3. When I get nervous I have a weird habit of yawning over and over again.

4. I take Jazzercise classes 3 days a week and I LOVE IT!

5. My guilty pleasure is The Bad Girls Club on Oxygen. It's such trash but I'm totally addicted.

6. As much as I loath Perez Hilton, I'm totally addicted to his website.

7. My life goal is to buy a home and become financially stable.

8. My favorite song of all time is "California" by Joni Mitchell.

9. I'm becoming my mother and I'm not even trying to fight it.

10. I never thought I wanted to have children until recently. I'm not in any rush but at least I know that it's something that I want in the future.

11. If I have a daughter I still plan on naming her Lilianna even though that's what I named my dog. I can always tell her I named her after a dog just like my mother told me my middle name came from a cat.

12. I do believe my aunt's death brought me closer to my family. I couldn't thank her enough for that.

13. I've been a fan of the paranormal ever since having my first experience several years ago.

14. My brother and I are so psychically connected that we can answer each others questions without even asking them.

15. I was raised a Christian Scientist. I left the church at age 12. I briefly returned after my aunt past away but quit again because I felt that I wasn't there for me, I was there for her.

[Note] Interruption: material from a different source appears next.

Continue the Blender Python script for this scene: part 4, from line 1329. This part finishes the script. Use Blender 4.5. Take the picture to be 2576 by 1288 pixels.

16. I hope to one day move to San Diego.

17. I was in choir for 6 years. I quit at COC because I couldn't handle the teacher's personality.

18. I've been to over 15 Broadway shows.

19. I sing the same song ("Gravity" by Sara Bareilles) every day in the shower.

20. I love beer a little too much. Instead of consuming a ton of calories I tend to stick to light beers. My favorites are Corona Light or Heineken Light.

21. I'm 26 and still feel like a kid, just with a lot more responsibilities.

22. Clowns scare me more than anything.

23. I have an addiction to overusing emoticons.

24. I don't like talking on the phone unless it's with someone that I haven't talked to in a really long time.

25. I honestly feel that there is no room in my heart for hate and those who have hurt me in the past have been forgiven and forgotten.